Entries with scene source code:
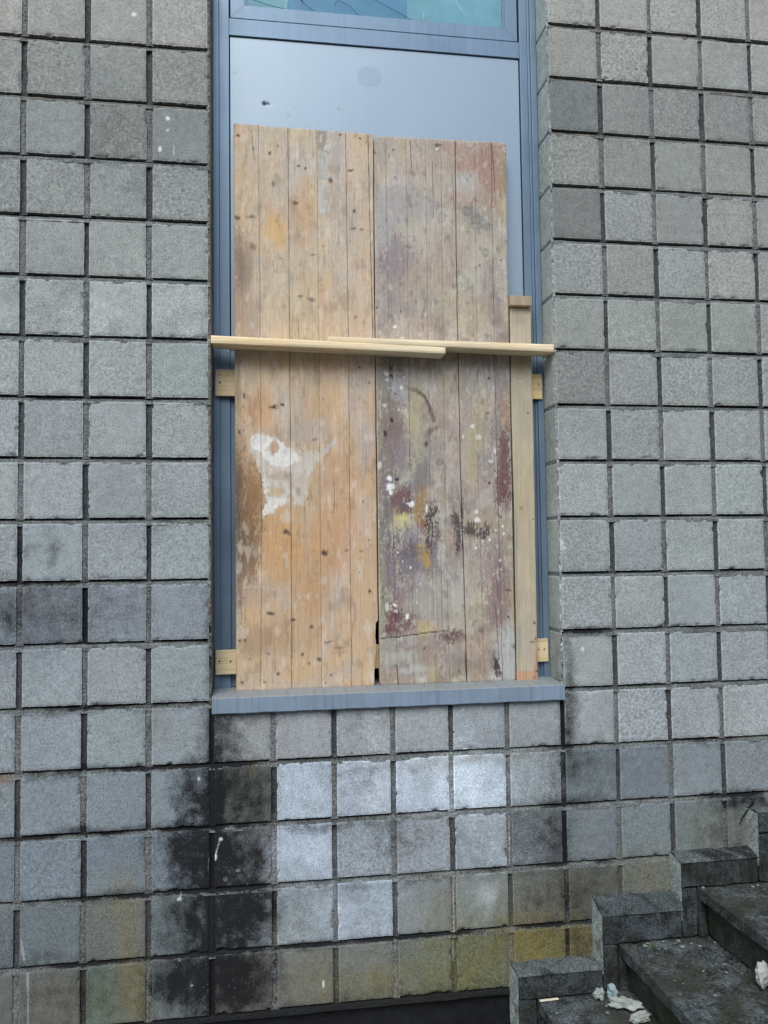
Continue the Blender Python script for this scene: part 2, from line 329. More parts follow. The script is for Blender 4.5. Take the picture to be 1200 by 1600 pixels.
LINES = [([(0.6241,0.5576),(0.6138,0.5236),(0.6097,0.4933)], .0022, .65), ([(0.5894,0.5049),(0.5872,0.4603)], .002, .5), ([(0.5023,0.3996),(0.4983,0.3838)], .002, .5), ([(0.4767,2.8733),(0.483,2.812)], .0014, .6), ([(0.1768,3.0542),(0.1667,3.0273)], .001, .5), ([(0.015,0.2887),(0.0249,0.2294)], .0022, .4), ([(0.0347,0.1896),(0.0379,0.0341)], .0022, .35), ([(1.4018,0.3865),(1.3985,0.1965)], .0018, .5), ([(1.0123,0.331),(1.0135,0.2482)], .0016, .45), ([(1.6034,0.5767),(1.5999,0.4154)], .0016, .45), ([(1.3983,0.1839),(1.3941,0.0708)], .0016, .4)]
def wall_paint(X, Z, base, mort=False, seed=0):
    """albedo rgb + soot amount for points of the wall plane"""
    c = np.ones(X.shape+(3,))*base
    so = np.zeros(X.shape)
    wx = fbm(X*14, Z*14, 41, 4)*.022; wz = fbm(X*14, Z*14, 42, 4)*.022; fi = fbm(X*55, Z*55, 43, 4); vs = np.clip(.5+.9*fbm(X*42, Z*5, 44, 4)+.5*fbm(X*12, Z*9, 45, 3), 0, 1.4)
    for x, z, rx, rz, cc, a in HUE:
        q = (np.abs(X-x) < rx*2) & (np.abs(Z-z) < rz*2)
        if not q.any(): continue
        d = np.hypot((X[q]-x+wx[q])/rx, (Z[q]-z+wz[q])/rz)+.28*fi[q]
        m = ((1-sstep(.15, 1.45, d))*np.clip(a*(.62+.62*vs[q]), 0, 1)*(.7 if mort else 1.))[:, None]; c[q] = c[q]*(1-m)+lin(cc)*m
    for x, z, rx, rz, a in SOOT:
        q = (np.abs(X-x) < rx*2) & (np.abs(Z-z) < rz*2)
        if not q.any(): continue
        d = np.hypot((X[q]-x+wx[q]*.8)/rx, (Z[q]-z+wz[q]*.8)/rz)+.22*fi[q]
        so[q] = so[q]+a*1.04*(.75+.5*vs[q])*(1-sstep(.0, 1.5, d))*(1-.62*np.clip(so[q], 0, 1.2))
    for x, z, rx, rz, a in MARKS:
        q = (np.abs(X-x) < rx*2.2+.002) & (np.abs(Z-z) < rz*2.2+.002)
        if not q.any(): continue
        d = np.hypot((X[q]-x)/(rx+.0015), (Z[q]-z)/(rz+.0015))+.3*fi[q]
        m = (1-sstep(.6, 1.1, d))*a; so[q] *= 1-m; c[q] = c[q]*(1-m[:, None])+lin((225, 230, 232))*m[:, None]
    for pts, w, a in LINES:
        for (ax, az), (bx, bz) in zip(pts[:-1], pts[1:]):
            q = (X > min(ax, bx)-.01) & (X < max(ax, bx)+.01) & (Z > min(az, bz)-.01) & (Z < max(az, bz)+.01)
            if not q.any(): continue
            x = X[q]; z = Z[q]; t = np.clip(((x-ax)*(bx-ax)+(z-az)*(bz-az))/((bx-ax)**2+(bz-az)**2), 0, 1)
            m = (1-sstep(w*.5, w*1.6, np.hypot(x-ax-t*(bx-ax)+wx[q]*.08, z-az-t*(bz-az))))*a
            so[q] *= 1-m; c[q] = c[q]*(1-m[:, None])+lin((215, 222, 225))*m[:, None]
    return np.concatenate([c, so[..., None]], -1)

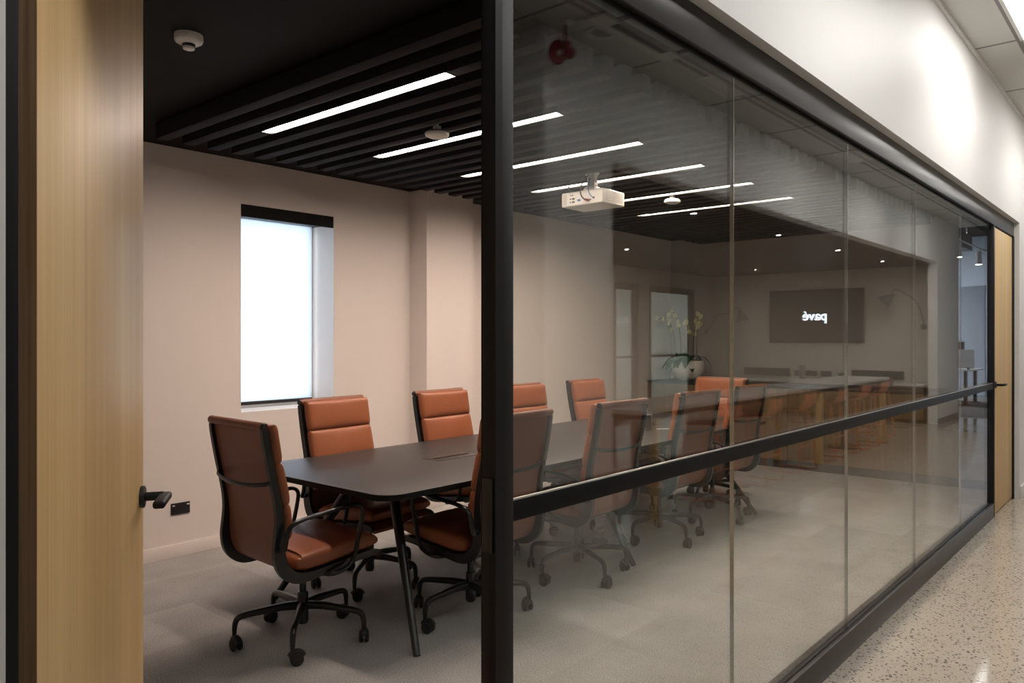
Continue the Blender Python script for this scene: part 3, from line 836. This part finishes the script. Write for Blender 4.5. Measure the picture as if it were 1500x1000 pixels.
==
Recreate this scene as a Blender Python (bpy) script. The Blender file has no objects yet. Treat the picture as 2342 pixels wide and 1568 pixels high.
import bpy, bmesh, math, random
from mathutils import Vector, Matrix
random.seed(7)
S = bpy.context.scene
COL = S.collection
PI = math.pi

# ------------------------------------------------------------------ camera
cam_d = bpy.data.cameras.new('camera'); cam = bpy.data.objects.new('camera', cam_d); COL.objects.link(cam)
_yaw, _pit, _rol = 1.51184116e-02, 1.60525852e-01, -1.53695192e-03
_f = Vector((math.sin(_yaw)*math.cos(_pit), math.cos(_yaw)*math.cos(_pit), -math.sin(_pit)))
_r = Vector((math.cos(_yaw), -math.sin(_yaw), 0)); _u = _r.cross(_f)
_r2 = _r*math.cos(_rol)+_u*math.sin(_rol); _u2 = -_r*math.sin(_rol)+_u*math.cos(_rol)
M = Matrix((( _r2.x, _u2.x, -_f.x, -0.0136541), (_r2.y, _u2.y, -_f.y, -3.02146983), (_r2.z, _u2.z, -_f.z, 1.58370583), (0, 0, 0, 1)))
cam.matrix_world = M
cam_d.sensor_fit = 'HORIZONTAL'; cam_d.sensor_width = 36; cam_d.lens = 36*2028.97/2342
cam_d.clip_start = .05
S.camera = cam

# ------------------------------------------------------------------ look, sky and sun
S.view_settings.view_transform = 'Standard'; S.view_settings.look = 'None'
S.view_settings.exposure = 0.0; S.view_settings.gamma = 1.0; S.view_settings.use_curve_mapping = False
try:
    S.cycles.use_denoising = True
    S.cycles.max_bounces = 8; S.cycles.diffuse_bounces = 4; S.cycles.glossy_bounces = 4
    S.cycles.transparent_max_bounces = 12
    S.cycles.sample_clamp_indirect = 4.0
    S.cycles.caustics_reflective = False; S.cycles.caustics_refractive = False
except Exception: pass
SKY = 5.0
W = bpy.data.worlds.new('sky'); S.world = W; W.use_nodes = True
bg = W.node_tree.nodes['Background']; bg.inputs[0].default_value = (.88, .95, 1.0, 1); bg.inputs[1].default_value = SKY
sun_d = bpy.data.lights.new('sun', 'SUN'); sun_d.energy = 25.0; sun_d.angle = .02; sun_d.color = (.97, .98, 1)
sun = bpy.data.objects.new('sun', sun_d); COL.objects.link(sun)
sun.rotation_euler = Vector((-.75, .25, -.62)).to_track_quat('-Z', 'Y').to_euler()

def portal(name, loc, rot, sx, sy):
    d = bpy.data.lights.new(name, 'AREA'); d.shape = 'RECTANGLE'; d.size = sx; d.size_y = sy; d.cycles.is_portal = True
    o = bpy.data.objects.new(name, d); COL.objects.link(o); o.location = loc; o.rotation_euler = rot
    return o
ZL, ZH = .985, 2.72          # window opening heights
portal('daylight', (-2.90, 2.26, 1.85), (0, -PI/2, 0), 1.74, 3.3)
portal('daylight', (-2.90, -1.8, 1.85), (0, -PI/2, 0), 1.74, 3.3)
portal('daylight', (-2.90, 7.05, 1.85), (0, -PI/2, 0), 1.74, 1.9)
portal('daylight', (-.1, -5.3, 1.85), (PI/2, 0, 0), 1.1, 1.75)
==
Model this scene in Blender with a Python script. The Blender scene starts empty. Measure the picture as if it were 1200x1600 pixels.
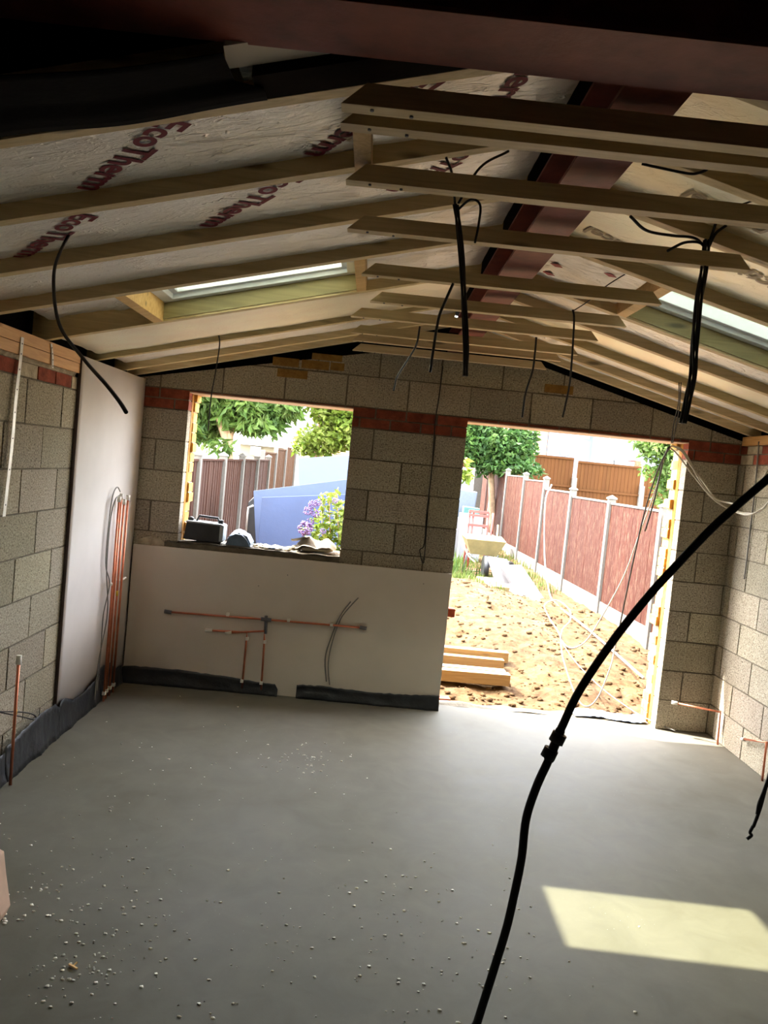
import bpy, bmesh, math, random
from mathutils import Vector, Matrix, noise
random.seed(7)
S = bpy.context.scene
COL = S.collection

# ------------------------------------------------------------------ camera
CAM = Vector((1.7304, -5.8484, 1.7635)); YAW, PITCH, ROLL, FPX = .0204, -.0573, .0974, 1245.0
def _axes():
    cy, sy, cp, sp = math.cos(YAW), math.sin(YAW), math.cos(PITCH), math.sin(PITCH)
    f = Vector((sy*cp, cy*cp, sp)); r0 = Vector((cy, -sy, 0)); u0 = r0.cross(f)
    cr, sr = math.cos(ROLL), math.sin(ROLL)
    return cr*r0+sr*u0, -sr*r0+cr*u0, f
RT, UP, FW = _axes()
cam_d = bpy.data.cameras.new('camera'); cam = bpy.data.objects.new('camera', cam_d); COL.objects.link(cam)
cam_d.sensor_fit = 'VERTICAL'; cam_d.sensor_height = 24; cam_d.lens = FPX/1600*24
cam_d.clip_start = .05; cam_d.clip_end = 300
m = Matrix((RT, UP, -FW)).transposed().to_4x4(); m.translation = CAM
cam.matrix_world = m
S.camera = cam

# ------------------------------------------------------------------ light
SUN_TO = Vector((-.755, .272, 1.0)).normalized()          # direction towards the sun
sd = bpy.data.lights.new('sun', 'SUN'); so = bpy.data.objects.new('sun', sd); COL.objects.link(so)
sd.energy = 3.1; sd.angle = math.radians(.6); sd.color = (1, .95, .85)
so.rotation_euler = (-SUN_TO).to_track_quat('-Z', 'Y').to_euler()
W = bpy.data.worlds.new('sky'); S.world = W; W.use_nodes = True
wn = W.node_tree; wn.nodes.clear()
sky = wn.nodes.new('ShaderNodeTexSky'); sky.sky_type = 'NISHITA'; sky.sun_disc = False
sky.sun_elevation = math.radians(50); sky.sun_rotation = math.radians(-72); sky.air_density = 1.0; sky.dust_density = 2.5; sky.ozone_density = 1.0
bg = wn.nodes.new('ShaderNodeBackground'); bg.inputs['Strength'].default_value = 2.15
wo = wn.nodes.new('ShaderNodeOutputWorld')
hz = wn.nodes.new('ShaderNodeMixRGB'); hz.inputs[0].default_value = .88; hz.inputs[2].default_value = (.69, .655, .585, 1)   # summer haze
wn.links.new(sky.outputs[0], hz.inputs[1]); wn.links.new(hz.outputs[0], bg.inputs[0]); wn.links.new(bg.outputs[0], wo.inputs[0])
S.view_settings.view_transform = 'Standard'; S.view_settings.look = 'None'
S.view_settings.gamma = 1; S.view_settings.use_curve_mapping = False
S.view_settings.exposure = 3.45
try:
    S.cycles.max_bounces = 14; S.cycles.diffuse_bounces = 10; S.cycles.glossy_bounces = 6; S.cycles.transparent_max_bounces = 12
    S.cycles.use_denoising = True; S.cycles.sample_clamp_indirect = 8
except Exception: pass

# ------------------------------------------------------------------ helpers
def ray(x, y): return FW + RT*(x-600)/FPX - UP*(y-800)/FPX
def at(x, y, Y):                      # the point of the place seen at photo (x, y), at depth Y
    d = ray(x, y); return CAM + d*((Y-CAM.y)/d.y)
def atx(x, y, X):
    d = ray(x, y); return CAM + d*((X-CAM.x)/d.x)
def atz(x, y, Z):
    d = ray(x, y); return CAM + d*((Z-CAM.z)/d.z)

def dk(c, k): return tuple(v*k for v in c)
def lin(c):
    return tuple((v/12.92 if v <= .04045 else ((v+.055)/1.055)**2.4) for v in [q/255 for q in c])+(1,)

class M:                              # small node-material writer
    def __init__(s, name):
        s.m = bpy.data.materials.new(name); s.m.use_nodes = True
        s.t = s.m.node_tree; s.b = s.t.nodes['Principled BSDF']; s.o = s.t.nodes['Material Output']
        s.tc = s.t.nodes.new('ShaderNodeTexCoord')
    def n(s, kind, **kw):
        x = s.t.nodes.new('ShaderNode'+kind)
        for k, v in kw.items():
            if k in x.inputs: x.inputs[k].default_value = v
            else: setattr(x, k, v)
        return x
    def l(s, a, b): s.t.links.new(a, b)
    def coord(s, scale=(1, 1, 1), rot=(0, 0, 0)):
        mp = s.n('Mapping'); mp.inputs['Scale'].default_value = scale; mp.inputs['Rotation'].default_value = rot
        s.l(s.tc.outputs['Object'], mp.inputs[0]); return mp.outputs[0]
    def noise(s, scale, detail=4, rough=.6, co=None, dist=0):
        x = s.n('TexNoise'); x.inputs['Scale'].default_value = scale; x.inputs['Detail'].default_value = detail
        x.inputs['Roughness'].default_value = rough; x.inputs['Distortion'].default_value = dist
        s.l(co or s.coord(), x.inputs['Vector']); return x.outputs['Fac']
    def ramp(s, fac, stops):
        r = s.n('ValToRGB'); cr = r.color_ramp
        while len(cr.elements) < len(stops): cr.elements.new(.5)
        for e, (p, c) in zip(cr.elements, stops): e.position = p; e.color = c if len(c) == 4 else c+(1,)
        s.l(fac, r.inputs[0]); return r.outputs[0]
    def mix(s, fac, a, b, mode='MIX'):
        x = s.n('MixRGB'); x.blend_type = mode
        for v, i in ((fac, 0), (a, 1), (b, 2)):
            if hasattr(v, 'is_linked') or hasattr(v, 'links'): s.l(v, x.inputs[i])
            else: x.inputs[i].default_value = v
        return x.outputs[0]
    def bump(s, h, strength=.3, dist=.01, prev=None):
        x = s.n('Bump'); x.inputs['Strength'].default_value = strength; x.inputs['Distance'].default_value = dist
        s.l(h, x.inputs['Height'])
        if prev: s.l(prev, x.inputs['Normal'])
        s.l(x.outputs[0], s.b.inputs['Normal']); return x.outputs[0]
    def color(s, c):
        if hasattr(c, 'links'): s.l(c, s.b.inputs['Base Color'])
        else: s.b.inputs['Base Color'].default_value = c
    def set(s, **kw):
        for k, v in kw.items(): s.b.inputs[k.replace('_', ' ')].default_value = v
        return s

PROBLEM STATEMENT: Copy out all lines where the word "Blender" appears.

SOLUTION:
Continue the Blender Python script for this scene: part 2, from line 329. More parts follow. The script is for Blender 4.5. Take the picture to be 1200 by 1600 pixels.
Continue the Blender Python script for this scene: part 3, from line 836. This part finishes the script. Write for Blender 4.5. Measure the picture as if it were 1500x1000 pixels.
Recreate this scene as a Blender Python (bpy) script. The Blender file has no objects yet. Treat the picture as 2342 pixels wide and 1568 pixels high.
Model this scene in Blender with a Python script. The Blender scene starts empty. Measure the picture as if it were 1200x1600 pixels.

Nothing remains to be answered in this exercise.